A Rich Fantasy Life: Jordan Albers
Jordan Albers
6 a.m.-10 p.m.
Black Dog Coffeehouse
12815 W. 87th St. Parkway
Lenexa, KS
913.495.5515
Hours: 6 a.m.-10 p.m. Monday-Thursday, 6 a.m.-11 p.m. Friday, 7 a.m.-11 p.m. Saturday, 7 a.m.-10 p.m. Sunday.
Runs through: Jan. 31.
Artist's Site: http://jordanalbers.deviantart.com
Gallery site: http://www.bdcoffeehouse.com
If we always and truly meant the superlatives we use, the world would be a hushed and wide-eyed place. Instead, those words too often come out of our mouths neutered and lame, stripped of both power and potency.
We say "terrific" without fear, "awesome" without reverence and "amazing" with no loss of direction in our thinking.
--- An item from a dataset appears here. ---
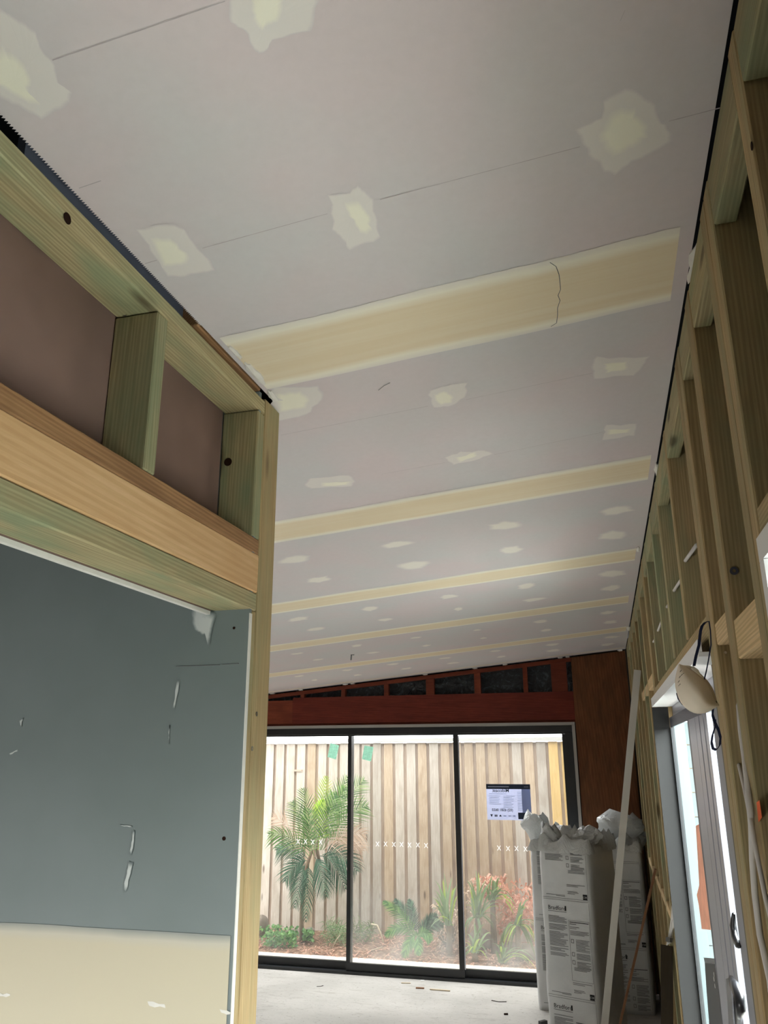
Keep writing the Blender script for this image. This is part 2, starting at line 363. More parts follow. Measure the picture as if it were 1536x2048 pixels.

But to characterize Jordan Albers' drawings and mixed-media works as "fantastic" is more than fair. The back hallway at Black Dog Coffeehouse (where Albers works as a barista, by the way) is hung with images which could only come from a fertile imagination given to — what else? — flights of fantasy.
Not the idle daydreaming sort, mind you: Albers is a visual tale-teller, creating wordless and otherworldly narratives that are part science fiction, part organic magic and at the same time, entirely resonant with the "real" world.
Take, for example, the piece atop this post, the mechanical-pencil-on-paper Illuminated Ruins. The central character, rooted in a purposeful tangle of graphite strokes, is both alien and understandable, an object of empathy as well as of detached fascination.
It would have been easy for Albers to mine only that visual vein, producing a show full of variations rather than variety. But while common threads run through his work, they weave different stories each time.
To me, the most important characteristic of art is that no single drawing/painting/sculpture/what-have-you is the same as the last, Albers writes. Any experience you will ever have changes you, develops you, and shapes you into a new person, and with this frequent development comes a constant change in perception. Ergo, the perception you have on reality or elsewhere is the driving force behind your development as an artist.
This is why I create art. Not to express ideals and philosophies to others, nor for a certain recognition given to me simply by being an “artist,” but to discover myself, the world, and my relationship with it.
The central figures in Albers' art, then, are as fully human as we viewers in one key respect. They are shaped by forces not of their own making, and each is the product of a different (even if only slightly so) "upbringing."
Albers might not have set out to teach it, but that's a lesson worth taking away from a show which is, in every good sense, fantastic.